Development of the new fast approach for calculation of texture evolution during hot deformation of aluminum alloys

In recent years a lot of models for calculation of texture evolution during hot deformation have been proposed. The main deficit of these models its speed which is not enough for using them directly in hot rolling mills control systems. That is why new more simple and faster algorithms of texture calculation are crucial. In this work a new method for predicting changes in orientation of FCC crystals during deformation was proposed, based on representing deformation as slide along slip systems of certain crystal selected by minimization of plastic power. The method was developed for flat (plane strain) deformation, i.e. for sheet rolling. Any deformation work with conservation of volume may be represented as five vector components which can be derived from any of the 12 slip systems of FCC crystal. This means that any arbitrary deformation of crystals can be presented as linear combination of five linearly independent vectors corresponding to the slip systems of a crystal.

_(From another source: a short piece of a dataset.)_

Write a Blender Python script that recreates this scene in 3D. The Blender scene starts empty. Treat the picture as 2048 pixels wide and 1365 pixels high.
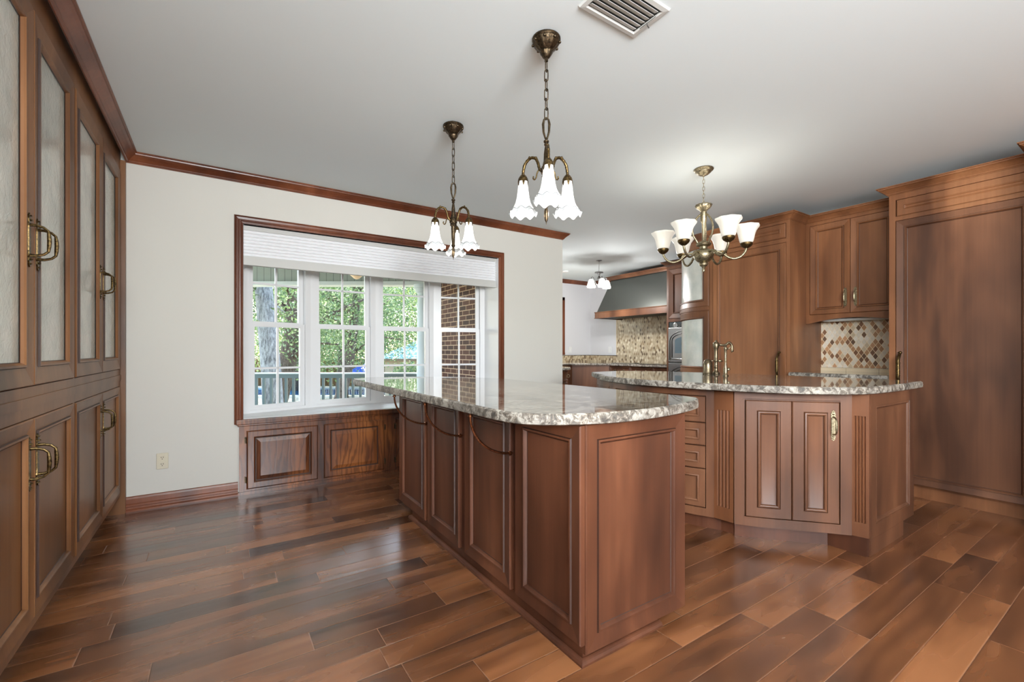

Here are altogether 384 linear independent combinations of vectors corresponding to 12 slip systems are possible and, straight forward calculation of plastic deformation power can be done fast enough by using modern computers. Therefore, in the proposed new method all possible combination of slip systems are realized and selected to find the optimum. The advantage of this approach as compared to linear programming method consist in that even complicated laws of deformation hardening can be included. Any non-linear dependence of the slip systems critical stress on deformation and deformation rate may be introduced as well as the influence of interacting slip systems. The Full constraint method was used here, but with minor modification any relaxed constraint model is also applicable.